Last week I was discussing free will with a friend who said that he had also come to the conclusion that free will was an illusion. He had explained this to his teenage children who responded that in that case they no longer had to do their homework. I was quite puzzled about this reaction, it made no sense to me at all except as a typical teenage response of seeking to use anything they could think of to try to avoid unpleasant activities. But logically, I could not see why ceasing to believe in free will would lead you to stop doing things you had been doing up till then.
In do a review of the empirical literature on free will belief, I discovered a large body of research which has shown that changing a person’s belief in free will does result in behavioural change. Studies using deterministic arguments to undermine people’s belief in free will have led to a number of negative outcomes including increased cheating and aggression. It has also been linked to worse job performance, a reduction in helping behaviours and lowered feelings of gratitude. As with my anecdote about children and homework, I have trouble understanding why this would happen.
One strand of explanation looks at belief in free will as necessary to supply the requisite motivation to maintain a strong sense of ethical duty and responsibility ( an argument made by Smilansky here). Others assume that people decide if there is no free will “they cannot be held accountable, no one’s to blame, and everything’s permitted, right?” Which of course, does not follow at all.

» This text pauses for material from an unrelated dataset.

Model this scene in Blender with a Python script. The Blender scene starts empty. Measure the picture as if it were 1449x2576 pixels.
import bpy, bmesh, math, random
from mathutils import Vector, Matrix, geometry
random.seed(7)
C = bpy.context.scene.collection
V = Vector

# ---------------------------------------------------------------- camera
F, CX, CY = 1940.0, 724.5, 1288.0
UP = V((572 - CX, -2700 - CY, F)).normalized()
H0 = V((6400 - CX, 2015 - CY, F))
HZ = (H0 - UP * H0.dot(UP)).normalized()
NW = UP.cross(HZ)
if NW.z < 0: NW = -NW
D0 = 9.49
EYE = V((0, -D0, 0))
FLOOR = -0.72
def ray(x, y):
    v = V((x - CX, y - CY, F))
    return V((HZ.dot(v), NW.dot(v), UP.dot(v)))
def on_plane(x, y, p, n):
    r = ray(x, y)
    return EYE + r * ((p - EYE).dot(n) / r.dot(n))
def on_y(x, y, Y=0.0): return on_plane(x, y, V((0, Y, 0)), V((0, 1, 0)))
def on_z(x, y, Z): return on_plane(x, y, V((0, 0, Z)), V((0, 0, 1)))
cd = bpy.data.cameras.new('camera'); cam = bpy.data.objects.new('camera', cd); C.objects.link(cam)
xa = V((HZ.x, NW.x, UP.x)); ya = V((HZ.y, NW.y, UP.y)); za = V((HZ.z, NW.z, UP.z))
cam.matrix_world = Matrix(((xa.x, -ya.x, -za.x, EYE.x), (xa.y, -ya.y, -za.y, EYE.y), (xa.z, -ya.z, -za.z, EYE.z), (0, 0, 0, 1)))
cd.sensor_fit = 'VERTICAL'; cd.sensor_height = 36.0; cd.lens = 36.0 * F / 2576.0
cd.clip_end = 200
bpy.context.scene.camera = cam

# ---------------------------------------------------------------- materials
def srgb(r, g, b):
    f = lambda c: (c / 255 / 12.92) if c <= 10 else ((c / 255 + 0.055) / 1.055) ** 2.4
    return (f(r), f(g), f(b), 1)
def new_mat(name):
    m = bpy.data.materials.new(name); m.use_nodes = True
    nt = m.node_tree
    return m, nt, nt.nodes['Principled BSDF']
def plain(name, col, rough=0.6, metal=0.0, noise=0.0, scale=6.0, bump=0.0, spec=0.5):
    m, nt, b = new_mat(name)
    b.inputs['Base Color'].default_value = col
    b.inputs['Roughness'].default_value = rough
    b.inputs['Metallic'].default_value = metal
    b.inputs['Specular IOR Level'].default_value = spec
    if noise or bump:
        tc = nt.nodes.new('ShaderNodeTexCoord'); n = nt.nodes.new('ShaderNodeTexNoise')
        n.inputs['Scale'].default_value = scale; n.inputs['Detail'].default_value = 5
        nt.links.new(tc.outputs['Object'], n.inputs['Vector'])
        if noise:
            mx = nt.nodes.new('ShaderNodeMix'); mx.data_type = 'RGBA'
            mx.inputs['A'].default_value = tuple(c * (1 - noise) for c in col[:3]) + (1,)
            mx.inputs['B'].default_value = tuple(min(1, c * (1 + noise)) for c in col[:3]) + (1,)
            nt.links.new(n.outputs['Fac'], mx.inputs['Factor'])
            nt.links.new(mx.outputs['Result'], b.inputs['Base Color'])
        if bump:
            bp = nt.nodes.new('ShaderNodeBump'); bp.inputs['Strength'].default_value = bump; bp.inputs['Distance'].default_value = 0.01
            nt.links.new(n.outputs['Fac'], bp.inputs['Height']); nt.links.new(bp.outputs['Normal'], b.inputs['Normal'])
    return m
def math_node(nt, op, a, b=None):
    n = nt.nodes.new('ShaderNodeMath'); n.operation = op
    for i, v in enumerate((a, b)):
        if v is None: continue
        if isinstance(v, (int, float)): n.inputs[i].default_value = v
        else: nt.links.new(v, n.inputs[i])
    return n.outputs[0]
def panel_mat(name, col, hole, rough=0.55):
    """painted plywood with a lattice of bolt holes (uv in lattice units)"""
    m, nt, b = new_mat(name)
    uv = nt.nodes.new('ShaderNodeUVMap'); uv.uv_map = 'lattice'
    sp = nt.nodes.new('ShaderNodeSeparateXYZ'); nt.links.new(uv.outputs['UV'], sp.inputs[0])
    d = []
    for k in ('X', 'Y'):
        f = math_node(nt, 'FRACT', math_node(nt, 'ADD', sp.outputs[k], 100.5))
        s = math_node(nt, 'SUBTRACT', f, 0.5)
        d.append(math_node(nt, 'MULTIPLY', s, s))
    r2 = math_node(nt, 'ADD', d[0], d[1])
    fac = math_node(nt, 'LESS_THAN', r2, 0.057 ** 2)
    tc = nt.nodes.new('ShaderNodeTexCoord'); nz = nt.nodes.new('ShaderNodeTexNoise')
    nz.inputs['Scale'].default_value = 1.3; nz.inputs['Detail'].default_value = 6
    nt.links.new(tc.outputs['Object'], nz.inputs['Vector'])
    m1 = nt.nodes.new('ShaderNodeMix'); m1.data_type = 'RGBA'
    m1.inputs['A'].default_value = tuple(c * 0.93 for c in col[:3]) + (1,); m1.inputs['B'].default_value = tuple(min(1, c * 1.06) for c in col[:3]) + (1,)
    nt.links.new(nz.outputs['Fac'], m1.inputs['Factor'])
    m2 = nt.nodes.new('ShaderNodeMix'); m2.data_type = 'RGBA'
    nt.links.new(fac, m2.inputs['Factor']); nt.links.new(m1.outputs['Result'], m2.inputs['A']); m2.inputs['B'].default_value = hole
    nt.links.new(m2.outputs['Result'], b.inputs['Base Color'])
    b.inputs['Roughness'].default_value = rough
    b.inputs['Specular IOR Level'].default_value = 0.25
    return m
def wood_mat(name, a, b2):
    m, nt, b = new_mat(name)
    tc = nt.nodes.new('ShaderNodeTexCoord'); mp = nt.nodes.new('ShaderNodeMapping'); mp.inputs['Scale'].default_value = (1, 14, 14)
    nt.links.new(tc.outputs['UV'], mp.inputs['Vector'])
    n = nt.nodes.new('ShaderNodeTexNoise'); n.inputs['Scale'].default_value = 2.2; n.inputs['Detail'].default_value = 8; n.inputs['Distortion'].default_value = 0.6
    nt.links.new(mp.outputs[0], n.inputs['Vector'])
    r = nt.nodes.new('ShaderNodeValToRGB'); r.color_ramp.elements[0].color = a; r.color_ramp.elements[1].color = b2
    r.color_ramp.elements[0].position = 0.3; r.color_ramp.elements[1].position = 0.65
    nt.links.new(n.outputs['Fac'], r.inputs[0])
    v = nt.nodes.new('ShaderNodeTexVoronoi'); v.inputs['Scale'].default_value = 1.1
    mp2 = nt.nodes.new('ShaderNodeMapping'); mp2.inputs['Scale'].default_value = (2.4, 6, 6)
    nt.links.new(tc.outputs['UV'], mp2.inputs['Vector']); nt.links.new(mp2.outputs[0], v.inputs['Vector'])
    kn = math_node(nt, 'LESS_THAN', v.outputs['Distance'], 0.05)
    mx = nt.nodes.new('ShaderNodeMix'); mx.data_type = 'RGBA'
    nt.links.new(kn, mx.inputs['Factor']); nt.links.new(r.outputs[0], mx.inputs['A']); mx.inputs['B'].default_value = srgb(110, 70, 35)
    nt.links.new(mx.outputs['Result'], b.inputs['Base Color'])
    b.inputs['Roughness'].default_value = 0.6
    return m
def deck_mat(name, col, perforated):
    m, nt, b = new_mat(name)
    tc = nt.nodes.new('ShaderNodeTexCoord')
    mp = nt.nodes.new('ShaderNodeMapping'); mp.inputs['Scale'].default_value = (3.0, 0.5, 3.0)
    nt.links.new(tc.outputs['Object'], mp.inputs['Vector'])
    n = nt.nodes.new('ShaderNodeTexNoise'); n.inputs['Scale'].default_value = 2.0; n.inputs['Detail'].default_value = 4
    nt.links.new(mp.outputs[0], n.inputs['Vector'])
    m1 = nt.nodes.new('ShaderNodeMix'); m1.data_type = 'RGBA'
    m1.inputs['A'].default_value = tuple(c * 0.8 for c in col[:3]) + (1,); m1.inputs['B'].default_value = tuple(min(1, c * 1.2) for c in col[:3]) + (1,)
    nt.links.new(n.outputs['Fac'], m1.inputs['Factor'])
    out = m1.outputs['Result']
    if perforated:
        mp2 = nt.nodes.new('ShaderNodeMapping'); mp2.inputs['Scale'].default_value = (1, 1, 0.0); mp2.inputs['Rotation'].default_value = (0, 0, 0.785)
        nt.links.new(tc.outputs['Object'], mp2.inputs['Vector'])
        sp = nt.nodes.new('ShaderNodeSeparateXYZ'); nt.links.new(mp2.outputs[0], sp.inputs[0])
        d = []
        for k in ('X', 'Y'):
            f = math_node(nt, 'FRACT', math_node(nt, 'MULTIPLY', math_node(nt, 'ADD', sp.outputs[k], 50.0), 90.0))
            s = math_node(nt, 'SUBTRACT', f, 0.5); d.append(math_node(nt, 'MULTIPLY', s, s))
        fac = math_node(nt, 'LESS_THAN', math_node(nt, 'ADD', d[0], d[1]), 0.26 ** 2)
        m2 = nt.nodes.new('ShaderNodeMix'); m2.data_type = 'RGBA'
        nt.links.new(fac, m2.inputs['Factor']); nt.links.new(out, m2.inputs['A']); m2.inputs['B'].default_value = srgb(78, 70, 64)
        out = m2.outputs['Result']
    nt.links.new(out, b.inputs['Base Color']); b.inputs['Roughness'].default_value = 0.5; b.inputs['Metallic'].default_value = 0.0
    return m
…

Both these proposed explanations would apply only to people for whom the threat of punishment or the promise of reward are primary determining factors for actions. These are people at stage 1 of Kohlberg’s stages of moral development. People at stage 2 and stage 3 of moral development would not change their behaviour if they ceased to believe they had free will.
A third interpretation of people changing behaviour when they cease to think they have free will is that they are confusing determinism with fatalism. That what will happen will happen and their choice of action will make no difference to the result. Again, this is a completely incoherent reaction.
A number of philosophers such as Daniel Dennett and Saul Smilansky have concluded that, in Smilansky’s words “We cannot afford for people to internalize the truth” about free will”. Smilansky is convinced that free will does not exist in the traditional sense—and that it would be very bad if most people realized this. He argues that the fact that free will is an illusion is something that should be kept within the ivory tower.
Nietzsche called free will “a theologians’ artifice” that permits us to “judge and punish.” And many thinkers have believed, as Smilansky does, that institutions of judgment and punishment are necessary if we are to avoid a fall into barbarism. Like Harris, I think that relinquishing a belief in free will in the ordinary way could allow society should move away from barbaric and ineffective punishments based on retribution, in favour of evidence-based penalties and other responses which protect society, deter bad behaviour and maximise rehabilitation.
Its difficult not to conclude that free will is a concept with religious roots that should have been discarded ages ago. Accepting this would also free us from hatred. Blaming people makes us angry and vengeful, and that clouds our judgment. Harris’s book makes this argument in more detail as does a 2016 article in The Atlantic.
The philosophers however are probably right in thinking that the illusion of free will is so strong that there is really not much need to worry about possible negative consequences of people seeing that it is an illusion. The general population in most countries has a long way to go before most adults are beyond Kohlberg Level 1 or 2 morality.